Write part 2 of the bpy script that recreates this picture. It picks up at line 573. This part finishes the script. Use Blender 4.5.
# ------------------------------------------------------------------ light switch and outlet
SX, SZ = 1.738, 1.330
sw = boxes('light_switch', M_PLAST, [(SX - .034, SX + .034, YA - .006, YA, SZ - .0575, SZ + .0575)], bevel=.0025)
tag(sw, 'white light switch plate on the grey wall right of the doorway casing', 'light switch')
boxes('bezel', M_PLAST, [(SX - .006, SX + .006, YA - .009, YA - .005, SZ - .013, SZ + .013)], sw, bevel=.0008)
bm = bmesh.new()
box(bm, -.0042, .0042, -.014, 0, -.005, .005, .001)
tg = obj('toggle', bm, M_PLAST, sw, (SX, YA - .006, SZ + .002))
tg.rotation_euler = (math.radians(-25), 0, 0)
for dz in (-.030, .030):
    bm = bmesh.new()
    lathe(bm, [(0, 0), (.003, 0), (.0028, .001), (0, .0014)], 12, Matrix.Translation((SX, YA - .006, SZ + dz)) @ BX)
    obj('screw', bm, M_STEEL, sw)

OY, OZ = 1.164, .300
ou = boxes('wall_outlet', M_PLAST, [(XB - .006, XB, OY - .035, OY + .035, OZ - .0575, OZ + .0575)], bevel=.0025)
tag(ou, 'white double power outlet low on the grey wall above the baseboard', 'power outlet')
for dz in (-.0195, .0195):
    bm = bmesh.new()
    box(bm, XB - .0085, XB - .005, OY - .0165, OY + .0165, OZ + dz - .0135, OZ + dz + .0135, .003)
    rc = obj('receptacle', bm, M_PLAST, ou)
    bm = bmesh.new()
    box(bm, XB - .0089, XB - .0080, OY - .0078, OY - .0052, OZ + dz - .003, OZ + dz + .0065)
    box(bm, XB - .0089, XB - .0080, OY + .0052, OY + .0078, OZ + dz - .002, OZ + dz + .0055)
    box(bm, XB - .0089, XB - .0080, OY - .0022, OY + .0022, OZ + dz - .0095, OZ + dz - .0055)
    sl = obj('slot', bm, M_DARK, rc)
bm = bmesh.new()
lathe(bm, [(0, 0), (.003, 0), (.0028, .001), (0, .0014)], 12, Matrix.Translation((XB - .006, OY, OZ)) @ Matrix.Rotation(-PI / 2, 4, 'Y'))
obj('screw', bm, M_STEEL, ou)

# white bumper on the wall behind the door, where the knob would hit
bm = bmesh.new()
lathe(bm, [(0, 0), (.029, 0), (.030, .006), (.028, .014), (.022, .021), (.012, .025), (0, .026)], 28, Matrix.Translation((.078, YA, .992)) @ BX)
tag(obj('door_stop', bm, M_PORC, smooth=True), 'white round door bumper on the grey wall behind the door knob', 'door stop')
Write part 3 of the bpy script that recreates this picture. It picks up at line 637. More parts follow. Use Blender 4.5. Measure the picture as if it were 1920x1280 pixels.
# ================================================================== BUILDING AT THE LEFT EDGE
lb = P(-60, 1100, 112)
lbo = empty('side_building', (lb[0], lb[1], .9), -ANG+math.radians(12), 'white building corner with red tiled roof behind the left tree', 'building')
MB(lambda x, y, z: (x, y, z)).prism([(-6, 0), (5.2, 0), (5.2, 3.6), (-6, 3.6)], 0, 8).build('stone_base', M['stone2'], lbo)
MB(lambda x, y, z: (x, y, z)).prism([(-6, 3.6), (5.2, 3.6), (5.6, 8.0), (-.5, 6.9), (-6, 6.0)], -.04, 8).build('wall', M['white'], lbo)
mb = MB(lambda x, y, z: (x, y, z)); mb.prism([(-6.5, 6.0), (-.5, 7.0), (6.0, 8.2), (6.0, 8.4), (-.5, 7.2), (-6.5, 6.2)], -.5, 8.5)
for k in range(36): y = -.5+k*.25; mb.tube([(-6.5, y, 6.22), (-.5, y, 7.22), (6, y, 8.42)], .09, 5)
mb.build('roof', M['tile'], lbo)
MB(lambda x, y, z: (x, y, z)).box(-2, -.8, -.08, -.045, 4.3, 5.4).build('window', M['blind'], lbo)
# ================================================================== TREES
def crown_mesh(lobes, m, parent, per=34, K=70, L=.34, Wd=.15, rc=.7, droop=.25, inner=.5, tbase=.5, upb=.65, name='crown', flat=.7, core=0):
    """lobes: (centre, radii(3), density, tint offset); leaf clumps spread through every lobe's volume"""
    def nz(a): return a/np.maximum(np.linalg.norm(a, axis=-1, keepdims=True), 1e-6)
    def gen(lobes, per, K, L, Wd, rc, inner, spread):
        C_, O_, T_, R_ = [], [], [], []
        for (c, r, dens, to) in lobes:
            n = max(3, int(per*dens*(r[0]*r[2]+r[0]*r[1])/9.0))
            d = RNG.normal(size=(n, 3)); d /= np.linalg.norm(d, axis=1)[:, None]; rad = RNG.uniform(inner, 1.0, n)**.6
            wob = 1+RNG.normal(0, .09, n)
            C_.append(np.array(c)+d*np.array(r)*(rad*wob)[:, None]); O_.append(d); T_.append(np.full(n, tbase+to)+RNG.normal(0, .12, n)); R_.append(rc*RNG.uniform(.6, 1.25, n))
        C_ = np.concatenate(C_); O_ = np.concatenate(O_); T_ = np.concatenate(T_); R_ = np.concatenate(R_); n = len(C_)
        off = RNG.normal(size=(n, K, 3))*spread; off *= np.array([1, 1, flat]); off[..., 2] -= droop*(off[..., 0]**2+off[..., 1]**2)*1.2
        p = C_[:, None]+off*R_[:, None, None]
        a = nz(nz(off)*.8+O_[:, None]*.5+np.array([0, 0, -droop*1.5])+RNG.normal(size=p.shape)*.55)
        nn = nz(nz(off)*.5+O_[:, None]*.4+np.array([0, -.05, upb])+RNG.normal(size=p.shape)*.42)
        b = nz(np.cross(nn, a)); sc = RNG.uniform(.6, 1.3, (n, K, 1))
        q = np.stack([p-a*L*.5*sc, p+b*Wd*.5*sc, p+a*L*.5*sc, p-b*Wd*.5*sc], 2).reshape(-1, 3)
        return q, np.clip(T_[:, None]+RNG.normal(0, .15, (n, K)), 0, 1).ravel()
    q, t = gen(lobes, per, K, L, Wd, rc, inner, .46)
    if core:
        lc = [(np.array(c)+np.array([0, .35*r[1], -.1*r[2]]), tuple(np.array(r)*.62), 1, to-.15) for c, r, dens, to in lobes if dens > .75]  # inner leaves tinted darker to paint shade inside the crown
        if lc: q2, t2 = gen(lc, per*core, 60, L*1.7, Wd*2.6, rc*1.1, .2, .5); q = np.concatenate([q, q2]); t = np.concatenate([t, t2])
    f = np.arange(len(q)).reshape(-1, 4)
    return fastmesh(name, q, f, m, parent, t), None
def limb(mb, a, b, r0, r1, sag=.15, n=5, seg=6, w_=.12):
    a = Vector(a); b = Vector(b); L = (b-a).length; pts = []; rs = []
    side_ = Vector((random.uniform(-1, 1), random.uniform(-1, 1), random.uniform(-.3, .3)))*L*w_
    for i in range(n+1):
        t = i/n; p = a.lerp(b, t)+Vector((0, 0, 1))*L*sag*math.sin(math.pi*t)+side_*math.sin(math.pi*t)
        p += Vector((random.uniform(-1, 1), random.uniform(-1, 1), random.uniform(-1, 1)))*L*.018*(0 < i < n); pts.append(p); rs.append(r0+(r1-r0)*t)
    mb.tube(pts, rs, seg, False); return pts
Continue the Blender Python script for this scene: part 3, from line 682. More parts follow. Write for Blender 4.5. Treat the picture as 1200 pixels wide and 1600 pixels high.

###

TASK STATEMENT:
Using the material above, reproduce exactly the line that contains "if lc: q2, t2" and all lines after it through the last one, and only those.

WRITTEN ANSWER:
        if lc: q2, t2 = gen(lc, per*core, 60, L*1.7, Wd*2.6, rc*1.1, .2, .5); q = np.concatenate([q, q2]); t = np.concatenate([t, t2])
    f = np.arange(len(q)).reshape(-1, 4)
    return fastmesh(name, q, f, m, parent, t), None
def limb(mb, a, b, r0, r1, sag=.15, n=5, seg=6, w_=.12):
    a = Vector(a); b = Vector(b); L = (b-a).length; pts = []; rs = []
    side_ = Vector((random.uniform(-1, 1), random.uniform(-1, 1), random.uniform(-.3, .3)))*L*w_
    for i in range(n+1):
        t = i/n; p = a.lerp(b, t)+Vector((0, 0, 1))*L*sag*math.sin(math.pi*t)+side_*math.sin(math.pi*t)
        p += Vector((random.uniform(-1, 1), random.uniform(-1, 1), random.uniform(-1, 1)))*L*.018*(0 < i < n); pts.append(p); rs.append(r0+(r1-r0)*t)
    mb.tube(pts, rs, seg, False); return pts
Continue the Blender Python script for this scene: part 3, from line 682. More parts follow. Write for Blender 4.5. Treat the picture as 1200 pixels wide and 1600 pixels high.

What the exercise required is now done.